ウィル:では、サディアスに吹き飛ばし攻撃を行います。

GM:それは、側面で受けようかな……いや、さすがにそれはまずいかな……。ここはランダムで……(ころころ)方向転換でウィルの方を向きます。そして盾ディフレクト。

クラウス:それが正解。

ウィル:こちらの攻撃は(ころころ)……あー、また低い。12。

GM:それくらいなら楽勝で……(サディアスのディフレクト値は12)……いや、危ない、こっちも低かったんですが、ギリギリで――

ウィル:あっ、ごめんなさい、13です。守護者になったぶんで+1ついてたんだった。13です。

GM:えっ!? ……それじゃ、ヒットしました……。

一同:これが守護者の力!(笑)

GM:では、まずダメージを。

ウィル:それじゃ……(ころころ)19点ダメージ!

クラウス:それ、生きてるんですか? 心配なんですけど。

GM:……ごめん……えーと、先に筋力ボーナス+2Dで吹き飛ばしの判定を行いましょうか。
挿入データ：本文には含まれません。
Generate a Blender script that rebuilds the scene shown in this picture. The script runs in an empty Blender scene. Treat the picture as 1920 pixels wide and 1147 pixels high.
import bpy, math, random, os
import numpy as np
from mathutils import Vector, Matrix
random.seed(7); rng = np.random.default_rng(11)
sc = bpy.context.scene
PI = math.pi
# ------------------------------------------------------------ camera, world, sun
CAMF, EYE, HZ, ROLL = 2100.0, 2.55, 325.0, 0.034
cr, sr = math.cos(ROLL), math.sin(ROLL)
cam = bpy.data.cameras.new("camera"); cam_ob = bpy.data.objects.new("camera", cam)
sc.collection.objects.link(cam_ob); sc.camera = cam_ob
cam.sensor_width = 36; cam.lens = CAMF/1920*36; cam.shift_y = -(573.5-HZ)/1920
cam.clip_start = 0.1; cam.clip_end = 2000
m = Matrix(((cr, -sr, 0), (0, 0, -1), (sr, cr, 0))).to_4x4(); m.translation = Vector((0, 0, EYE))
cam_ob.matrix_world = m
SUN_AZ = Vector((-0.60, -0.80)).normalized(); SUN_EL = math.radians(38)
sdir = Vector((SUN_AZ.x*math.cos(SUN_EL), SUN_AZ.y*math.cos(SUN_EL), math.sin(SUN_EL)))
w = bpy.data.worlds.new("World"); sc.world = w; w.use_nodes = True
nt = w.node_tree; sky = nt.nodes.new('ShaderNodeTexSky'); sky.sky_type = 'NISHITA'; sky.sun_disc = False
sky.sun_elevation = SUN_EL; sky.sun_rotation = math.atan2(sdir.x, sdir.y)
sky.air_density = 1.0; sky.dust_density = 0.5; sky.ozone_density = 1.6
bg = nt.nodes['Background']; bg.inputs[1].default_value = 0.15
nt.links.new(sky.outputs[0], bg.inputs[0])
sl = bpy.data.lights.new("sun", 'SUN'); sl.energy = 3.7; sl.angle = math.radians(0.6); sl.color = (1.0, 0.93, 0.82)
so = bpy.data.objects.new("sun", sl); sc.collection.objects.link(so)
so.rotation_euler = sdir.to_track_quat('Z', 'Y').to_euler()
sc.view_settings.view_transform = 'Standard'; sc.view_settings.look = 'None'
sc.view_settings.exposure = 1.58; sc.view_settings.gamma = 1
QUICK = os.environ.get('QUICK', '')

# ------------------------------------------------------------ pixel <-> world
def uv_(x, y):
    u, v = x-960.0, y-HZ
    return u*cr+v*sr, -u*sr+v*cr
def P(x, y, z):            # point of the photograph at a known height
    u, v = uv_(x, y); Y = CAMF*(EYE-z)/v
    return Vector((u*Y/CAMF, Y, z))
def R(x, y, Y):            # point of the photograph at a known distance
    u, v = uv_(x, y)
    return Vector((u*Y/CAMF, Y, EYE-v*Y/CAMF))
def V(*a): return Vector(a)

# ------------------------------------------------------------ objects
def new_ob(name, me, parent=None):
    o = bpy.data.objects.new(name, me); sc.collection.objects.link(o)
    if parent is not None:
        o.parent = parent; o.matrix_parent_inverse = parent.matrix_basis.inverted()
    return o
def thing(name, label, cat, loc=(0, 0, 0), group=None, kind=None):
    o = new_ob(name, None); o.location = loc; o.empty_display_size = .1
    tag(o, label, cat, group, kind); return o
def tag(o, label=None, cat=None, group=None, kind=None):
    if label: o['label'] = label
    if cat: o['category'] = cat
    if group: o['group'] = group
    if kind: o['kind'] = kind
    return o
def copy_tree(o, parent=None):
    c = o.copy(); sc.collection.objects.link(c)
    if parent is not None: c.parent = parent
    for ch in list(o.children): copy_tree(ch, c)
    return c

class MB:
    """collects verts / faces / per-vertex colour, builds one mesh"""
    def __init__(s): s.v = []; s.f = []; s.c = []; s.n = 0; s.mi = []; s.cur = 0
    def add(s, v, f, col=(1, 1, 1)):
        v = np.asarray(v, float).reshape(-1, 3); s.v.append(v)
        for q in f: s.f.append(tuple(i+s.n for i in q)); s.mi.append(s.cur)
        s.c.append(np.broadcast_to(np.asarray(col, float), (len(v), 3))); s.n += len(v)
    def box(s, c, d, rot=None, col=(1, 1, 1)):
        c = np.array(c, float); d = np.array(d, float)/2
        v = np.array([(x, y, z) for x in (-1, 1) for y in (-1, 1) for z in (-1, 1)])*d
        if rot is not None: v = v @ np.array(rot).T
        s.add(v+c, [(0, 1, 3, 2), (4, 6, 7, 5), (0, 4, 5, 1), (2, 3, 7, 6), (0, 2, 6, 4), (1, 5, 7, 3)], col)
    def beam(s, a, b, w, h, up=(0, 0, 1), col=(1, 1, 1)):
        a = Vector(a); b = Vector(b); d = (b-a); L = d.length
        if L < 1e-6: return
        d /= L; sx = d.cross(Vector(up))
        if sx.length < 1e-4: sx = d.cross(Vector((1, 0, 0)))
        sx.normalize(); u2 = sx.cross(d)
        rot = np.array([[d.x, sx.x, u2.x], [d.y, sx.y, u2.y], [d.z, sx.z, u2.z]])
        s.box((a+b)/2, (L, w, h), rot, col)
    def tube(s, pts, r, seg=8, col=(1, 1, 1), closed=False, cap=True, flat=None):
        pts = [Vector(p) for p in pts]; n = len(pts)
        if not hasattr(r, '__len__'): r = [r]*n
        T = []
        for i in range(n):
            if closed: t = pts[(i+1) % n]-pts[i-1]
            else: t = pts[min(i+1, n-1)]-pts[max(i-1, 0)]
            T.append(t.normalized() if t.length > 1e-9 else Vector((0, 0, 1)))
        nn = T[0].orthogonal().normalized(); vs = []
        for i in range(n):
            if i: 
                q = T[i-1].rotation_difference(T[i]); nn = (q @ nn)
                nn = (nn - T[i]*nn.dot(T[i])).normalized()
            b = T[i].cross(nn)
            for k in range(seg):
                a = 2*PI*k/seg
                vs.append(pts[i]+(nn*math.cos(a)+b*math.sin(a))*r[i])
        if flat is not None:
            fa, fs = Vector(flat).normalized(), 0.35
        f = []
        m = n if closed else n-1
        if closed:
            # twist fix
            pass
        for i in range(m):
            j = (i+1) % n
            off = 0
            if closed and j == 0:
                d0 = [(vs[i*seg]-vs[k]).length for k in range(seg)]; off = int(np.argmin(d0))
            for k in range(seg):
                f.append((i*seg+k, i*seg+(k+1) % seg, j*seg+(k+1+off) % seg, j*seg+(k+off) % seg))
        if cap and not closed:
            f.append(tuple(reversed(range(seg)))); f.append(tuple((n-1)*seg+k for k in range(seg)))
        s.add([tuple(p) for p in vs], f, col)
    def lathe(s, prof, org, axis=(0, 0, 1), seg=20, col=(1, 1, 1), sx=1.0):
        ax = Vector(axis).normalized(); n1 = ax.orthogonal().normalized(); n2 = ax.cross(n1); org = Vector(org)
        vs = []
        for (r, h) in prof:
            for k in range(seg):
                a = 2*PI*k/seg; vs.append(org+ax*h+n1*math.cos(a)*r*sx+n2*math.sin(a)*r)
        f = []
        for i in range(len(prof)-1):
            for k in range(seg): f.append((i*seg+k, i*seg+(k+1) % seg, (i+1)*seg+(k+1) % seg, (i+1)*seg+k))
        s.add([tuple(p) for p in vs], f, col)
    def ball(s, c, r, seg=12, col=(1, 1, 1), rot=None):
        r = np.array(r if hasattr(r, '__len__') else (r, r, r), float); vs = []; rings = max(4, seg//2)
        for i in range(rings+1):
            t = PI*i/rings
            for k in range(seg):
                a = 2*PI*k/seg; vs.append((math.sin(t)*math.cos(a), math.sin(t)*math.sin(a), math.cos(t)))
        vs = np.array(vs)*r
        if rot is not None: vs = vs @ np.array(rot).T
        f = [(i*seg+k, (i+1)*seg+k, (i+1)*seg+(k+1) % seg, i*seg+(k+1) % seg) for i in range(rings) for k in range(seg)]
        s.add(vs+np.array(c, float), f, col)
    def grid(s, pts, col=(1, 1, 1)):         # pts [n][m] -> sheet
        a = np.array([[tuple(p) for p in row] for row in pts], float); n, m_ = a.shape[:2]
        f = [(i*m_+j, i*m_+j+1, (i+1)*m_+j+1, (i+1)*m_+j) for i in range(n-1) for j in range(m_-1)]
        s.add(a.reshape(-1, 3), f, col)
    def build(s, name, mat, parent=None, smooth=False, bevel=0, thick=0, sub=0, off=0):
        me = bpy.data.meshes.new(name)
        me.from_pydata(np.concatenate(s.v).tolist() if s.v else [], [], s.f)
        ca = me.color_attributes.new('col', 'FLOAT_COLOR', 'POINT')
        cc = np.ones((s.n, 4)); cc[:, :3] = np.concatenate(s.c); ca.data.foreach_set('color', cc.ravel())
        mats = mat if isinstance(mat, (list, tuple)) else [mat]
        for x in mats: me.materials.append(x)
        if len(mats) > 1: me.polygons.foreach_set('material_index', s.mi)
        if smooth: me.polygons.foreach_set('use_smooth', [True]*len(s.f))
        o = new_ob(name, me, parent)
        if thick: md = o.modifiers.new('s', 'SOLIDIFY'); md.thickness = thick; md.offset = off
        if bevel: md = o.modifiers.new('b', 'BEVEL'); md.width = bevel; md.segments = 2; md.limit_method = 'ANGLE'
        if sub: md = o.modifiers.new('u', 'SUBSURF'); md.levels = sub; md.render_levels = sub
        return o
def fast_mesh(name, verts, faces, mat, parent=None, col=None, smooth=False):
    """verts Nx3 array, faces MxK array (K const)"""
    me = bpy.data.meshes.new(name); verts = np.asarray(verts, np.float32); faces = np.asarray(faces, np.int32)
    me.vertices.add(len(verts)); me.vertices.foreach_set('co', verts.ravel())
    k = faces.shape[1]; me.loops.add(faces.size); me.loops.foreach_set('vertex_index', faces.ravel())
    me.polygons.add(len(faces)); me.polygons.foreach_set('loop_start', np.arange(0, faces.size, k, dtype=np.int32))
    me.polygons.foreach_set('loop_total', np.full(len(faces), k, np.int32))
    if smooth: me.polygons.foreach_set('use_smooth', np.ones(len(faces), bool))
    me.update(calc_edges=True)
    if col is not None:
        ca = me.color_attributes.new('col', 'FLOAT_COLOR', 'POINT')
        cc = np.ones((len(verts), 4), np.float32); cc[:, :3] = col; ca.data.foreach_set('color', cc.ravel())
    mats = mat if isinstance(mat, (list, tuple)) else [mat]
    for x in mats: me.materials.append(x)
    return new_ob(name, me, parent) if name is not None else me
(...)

ゼオル&クラウス:やっぱりダメだったんじゃん(笑)。

ウィル:(ころころ)7。

GM:それだと、サディアスは吹き飛ばされずにその場で堪えるんですが……。

GM(サディアス):(ニヤリと笑って)「耐えた……ぞ……」

GM:次の瞬間、サディアスはその場に崩れ落ちました。

 ついにサディアスが力尽きました。サディアスと共にアンリに襲い掛かっていたブラック・ナイトAも、クラウスが繰り返し唱える“ウィル・オー・ウィスプ”の前に倒れます。一方で、ゼオルとブラック・ナイトCの一騎打ちはしばらく終わりそうにありませんでした。見ようによっては力と技による見事な勝負です。しかし、そんな見事な戦いを繰り広げる彼らに対し、二人のそばまで走り寄ったウィルが無情の言葉を漏らします。

ウィル:(側面からブラック・ナイトCに攻撃するのは)忍びないんだが……。

ゼオル:助太刀に入るのが騎士道に反するというのなら、ここは俺に任せてベネット伯の方に向かってもいいぞ。

ウィル:いや、とりあえず、この若干泥仕合になった戦いに決着を――

アンリ:この男は本物の騎士になれぬ者たちの戦いを泥仕合と言うか!(笑)

ウィル&クラウス:(爆笑)。

ゼオル:うるさいっ!(笑)

GM:たしかにその発言は酷い。彼らは純粋な騎士になることに憧れていただけなのに……(泣)。

ウィル:いや、たしかに足止めしててくれたのはありがたいんだが、いかんせん……。たぶんこいつが死なないとイベントが進まない(苦笑)。いささか心が痛みますが、ブラック・ナイトCに攻撃を……。(ころころ)16。

GM:側面からの攻撃だったので命中しました。

ウィル:(ころころ)20点ダメージです。

GM:その一撃でブラック・ナイトCも力尽きました……。そして、あなたたちが目の前の敵を倒して前方に目を向けると、オルコット大公が背中に矢を受けて倒れており、強硬派側で立っているのはベネット伯一人となっていました。